The Fallacy That It's Business As Usual, More Or Less

by tristero

One can be utterly appalled at the dreadful details of past American behavior and yet make a convincing case that the torture discussions at the highest levels of the Bush administration are something dangerously new. The Torture Presidency is not "merely" an extremist-fueled extension of pre-existing foreign policy but a revolution that establishes a New Normal, where paranoia and racism overwhelm any semblance of commonsense, human rights abuses are considered routine and legal, and the response of choice to nearly any major contradiction of US interests is war.

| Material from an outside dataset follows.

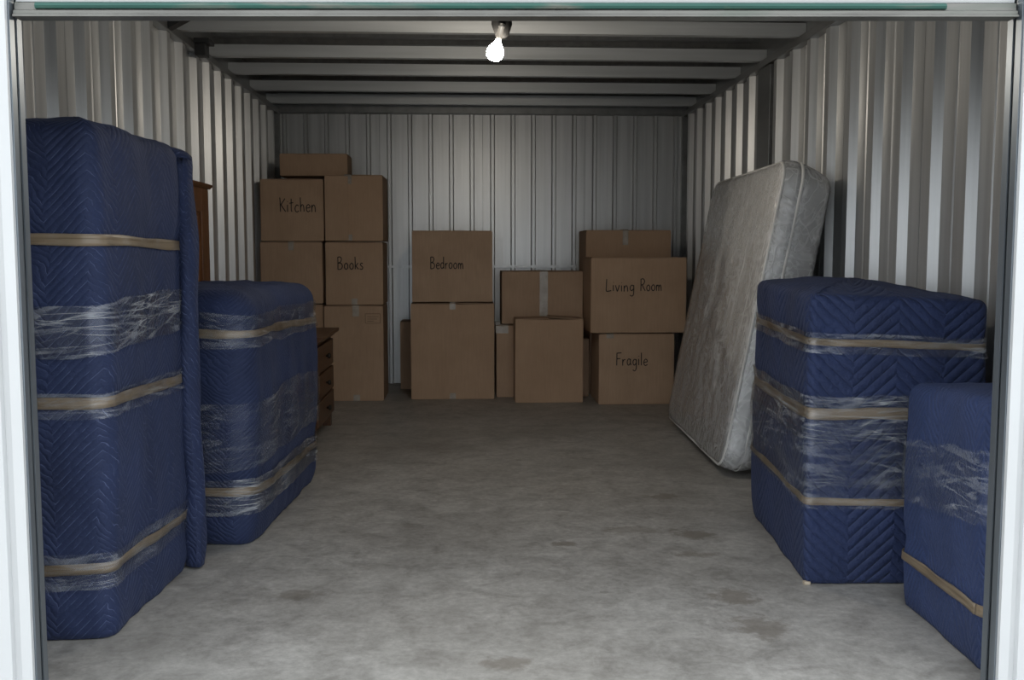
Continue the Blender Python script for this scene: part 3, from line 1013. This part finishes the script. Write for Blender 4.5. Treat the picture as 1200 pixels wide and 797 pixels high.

It is wildly misleading to assert Bush simply built upon the crimes of previous administrations in his public approval of torture discussions (and in the torture practiced by his henchmen). It represents a failure to recognize the radical nature of Bushism and its dangers.

One major consequence of such a specious assertion is to blunt the outrage all of us should rightly feel at the extent of the Bush regime's serial crimes. Another consequence is that it encourages cynicism at precisely the moment our disgust can turn into useful action (no matter how limited its immediate effect may be).

No one is suggesting that America's past disgraceful behavior be ignored or condoned. But it is not the real issue.* Bush's behavior is. And this administration's grotesque foreign policy, one that normalizes torture to such an extent that an American president would publicly boast that it had been planned in the White House is without parallel.

To protest the Torture Presidency effectively not only requires sustained anger at its self-evident immorality but a sharp, sustained focus. It requires a recognition that these are Bush's unique crimes and we need to do what we can to concentrate our country's attention on them.

Discuss.

* [UPDATE: To clarify, it's not the real issue in the sense that it is not the proximate issue.]